The Rules make several important changes to the procedure applicable in Employment Tribunals, some of which are listed below:-

  • A claim will be rejected if it is not accompanied by a fee or fee remission application;
  • A claim will be rejected if it “cannot sensibly be responded to or is otherwise an abuse of process";
  • An initial sift stage for both claims and responses to decide whether a claim or response should be struck out and to decide what case management orders are necessary to get the case ready for a hearing;
  • Relaxation of the rules in relation to making an application to extend the deadline to submit a response;
  • Case management discussions and pre-hearing reviews will be combined into new preliminary hearings;
  • Removal of the requirement for respondents to write to the Tribunal for a claim to be dismissed once a claimant has withdrawn the claim;
  • Relaxation of the procedure for making interlocutory applications such as a request for a documents order;
  • Costs award in excess of £20,000 may be made by the Employment Judge rather than being referred to the Sheriff Court (Scotland) or the County Court (England & Wales).

New draft ET1 and ET3 forms were previously published and it was thought that they would be introduced at the same time as the new rules but the final versions of the revised forms have not been published with the new rules. It is though expected that these will be introduced at some point over the coming months.

Overall the new Employment Tribunal Rules are written in plain English and seek to achieve proportionality, speed and efficiency, simplicity, certainty and consistency.

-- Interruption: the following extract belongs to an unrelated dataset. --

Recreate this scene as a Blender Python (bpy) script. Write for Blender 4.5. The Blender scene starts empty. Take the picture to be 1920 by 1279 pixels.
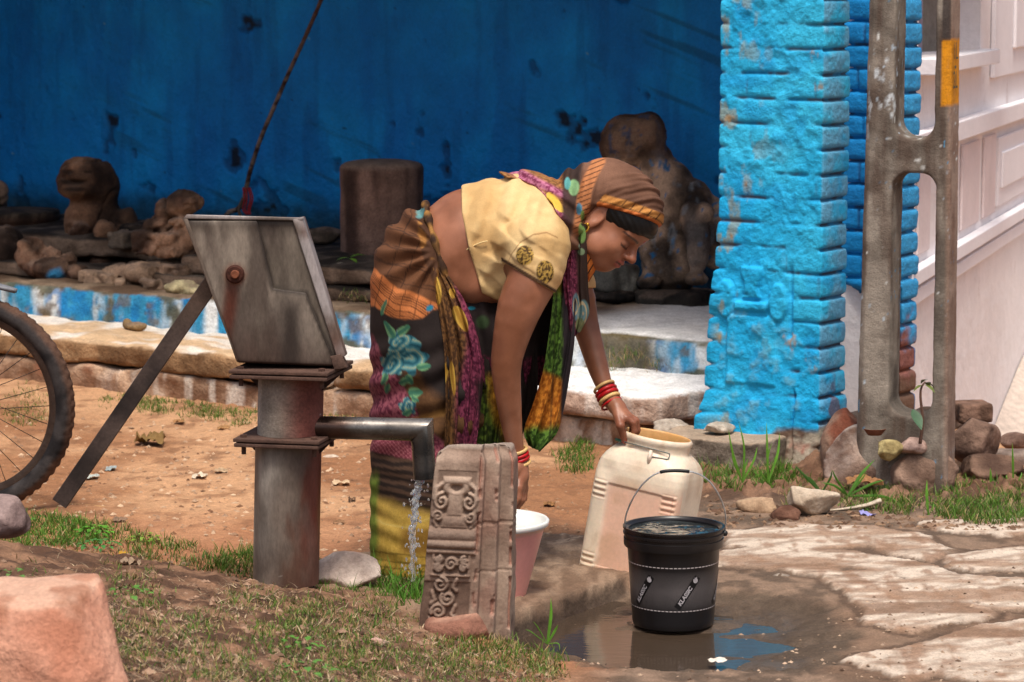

My view is that, in particular, the sift stage is likely to make a big difference for two reasons:-

  1. a review of every case by an employment judge is likely to result in certain cases being struck out which would otherwise have proceeded under the old rules; and
  2. the requirement for a judge at the sift stage to give case management orders will hopefully mean greater efficiency and ensure that both claimants and respondents have their minds focused at an early stage.